6 thoughts on “The American Road Trip • Part II

    Scott said:
    June 30, 2017 at 10:57 am

    I know Pete Folks very well. Met him the first time in 1979. I’m sorry to hear of his stroke and failing vision …. seems like he could use some help. Have not spoke with him since 1998 or 1999. He is the type you keep track of or check on every so often. Sure would like to see him again.

      American Toolbox responded:
      June 30, 2017 at 2:15 pm

      Thanks for commenting! I was in Gardiner over Memorial Day Week 2017 and visited Pete twice. Vision failing, yes. I fried up eggs and toast (yes, I fry toasted bread in butter) then made a big pan of chili from scratch. Also drip coffee with hot milk, something he relished after his usual instant granules. Someone needs to fatten him up.

      I was camping in Mammoth, up the hill. Dawn temperatures were 33˚. At Pete’s house, he’d be sitting in front of the stove when I’d arrive, feeding wood into his cast iron Franklin stove.

      There is a picture of the pump house on Dave Holland’s property in the latest Surefire article. Dave was one of Pete’s buddies and was friendly to me as well.

    Scott said:
    June 30, 2017 at 5:28 pm

    Pete and I had some great times. We both worked in Yellowstone. Pete was a plumber with NPS. A good kind man … Pete IS INDEED …. Last time I was at his house, I too did some cooking …. a large rainbow trout hen on his stove top.

    He lived with Cindy and had a Lab pup who got on well with my dog, “Chuck”. I think of him from time to time and hope to see him again someday. Did he ever tell you about the time……hunting yotes in the Hayden Valley?
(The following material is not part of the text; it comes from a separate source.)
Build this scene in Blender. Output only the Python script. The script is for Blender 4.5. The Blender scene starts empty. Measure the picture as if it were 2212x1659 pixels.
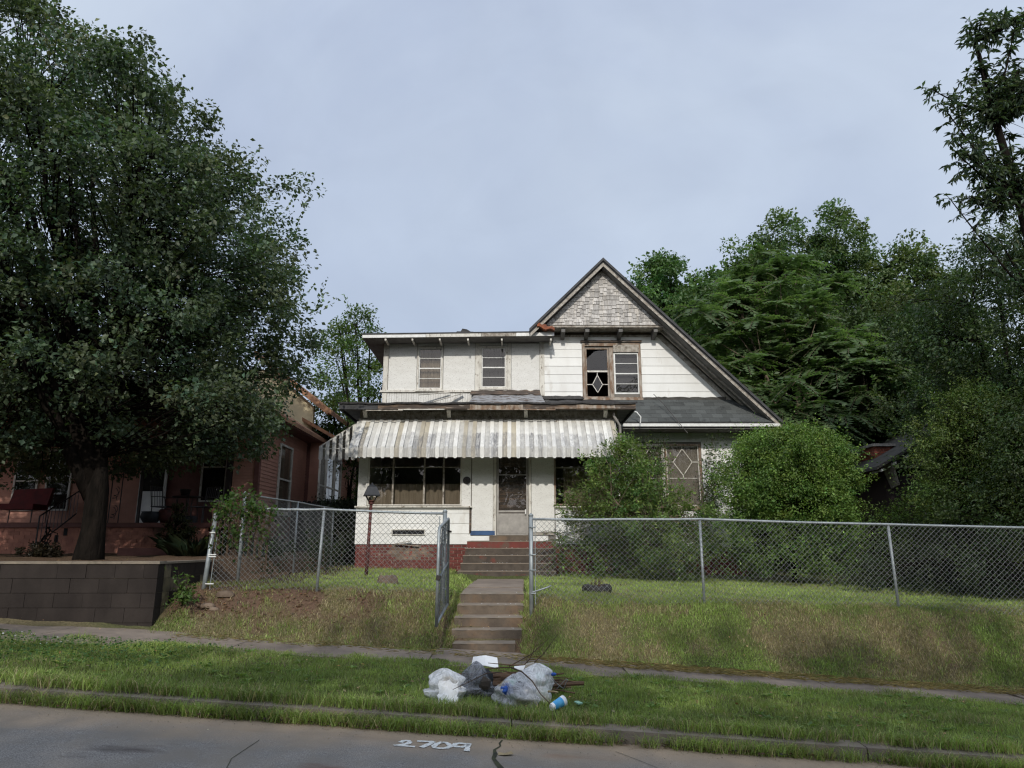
import bpy, math, random
import numpy as np
from mathutils import Vector, Matrix
R = math.radians
random.seed(7)
rng = np.random.default_rng(11)
scene = bpy.context.scene
col = scene.collection

# ------------------------------------------------------------------ camera, sky, sun, exposure
TH = R(13.0); F = 1534.0; CAMZ = 1.55
cam = bpy.data.cameras.new('camera'); camo = bpy.data.objects.new('camera', cam); col.objects.link(camo)
camo.location = (0, 0, CAMZ); camo.rotation_euler = (R(90) + TH, 0, 0)
cam.sensor_width = 36; cam.lens = F / 2212 * 36; cam.clip_start = .05; cam.clip_end = 3000
scene.camera = camo

SUN_EL, SUN_AZ = R(31), R(183)      # azimuth clockwise from +Y: behind the camera, a little to the left
w = bpy.data.worlds.new('World'); scene.world = w; w.use_nodes = True
nt = w.node_tree; nt.nodes.clear()
N = nt.nodes.new; L = nt.links.new
out = N('ShaderNodeOutputWorld'); bg = N('ShaderNodeBackground'); L(bg.outputs[0], out.inputs[0])
sky = N('ShaderNodeTexSky'); sky.sky_type = 'NISHITA'; sky.sun_disc = False
sky.sun_elevation = SUN_EL; sky.sun_rotation = SUN_AZ; sky.air_density = 1.0; sky.dust_density = 4.0; sky.ozone_density = 1.0
tc = N('ShaderNodeTexCoord'); mp = N('ShaderNodeMapping'); mp.inputs['Scale'].default_value = (1.0, 1.2, 1.6)
mp.inputs['Rotation'].default_value = (0.3, 0.2, 0.9)
L(tc.outputs['Generated'], mp.inputs[0])
n1 = N('ShaderNodeTexNoise'); n1.inputs['Scale'].default_value = 1.25; n1.inputs['Detail'].default_value = 6; n1.inputs['Roughness'].default_value = .52; n1.inputs['Distortion'].default_value = .5
L(mp.outputs[0], n1.inputs['Vector'])
cr = N('ShaderNodeValToRGB'); cr.color_ramp.elements[0].position = .34; cr.color_ramp.elements[0].color = (4.15, 4.8, 6.2, 1)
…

      American Toolbox responded:
      June 30, 2017 at 5:35 pm

      Not Hayden, but in ’86 when I stayed with him the summer on Soapsuds Row, he’d go into the Beartooth to work. He’d strap a giant revolver to his belt and go work in the wild for a few days. In ’86 the dog was Burr. The Ford F150 which was new in ’86 is still in front of his house.

    scott said:
    June 30, 2017 at 9:50 pm

    The red one? He also had a Shih Tzu dog for a while.
    Is the Blue Goose still there….The 2 Bit Saloon?

      American Toolbox responded:
      June 30, 2017 at 9:57 pm

      Yep, the red Ford with locking front hubs. Pete has a small dog now, not sure of the breed.

      The ‘Goose is there but not the same, with granite bars and such. It’s lost its small-town charm, gone “upscale”. Gordy sold a while ago and moved, I hear. But he is back in town, at one of the hotels.

      The 2-Bit is there also but I hear that owner sold, relaxed for a bit, then got involved with the people subdividing the Nine Mile Valley outside of town into 40 acre plots. Since he knew which plots had clear artesian water bubbling to the surface, he got the two best lots and was raising alfalfa when I visited in the ’90s.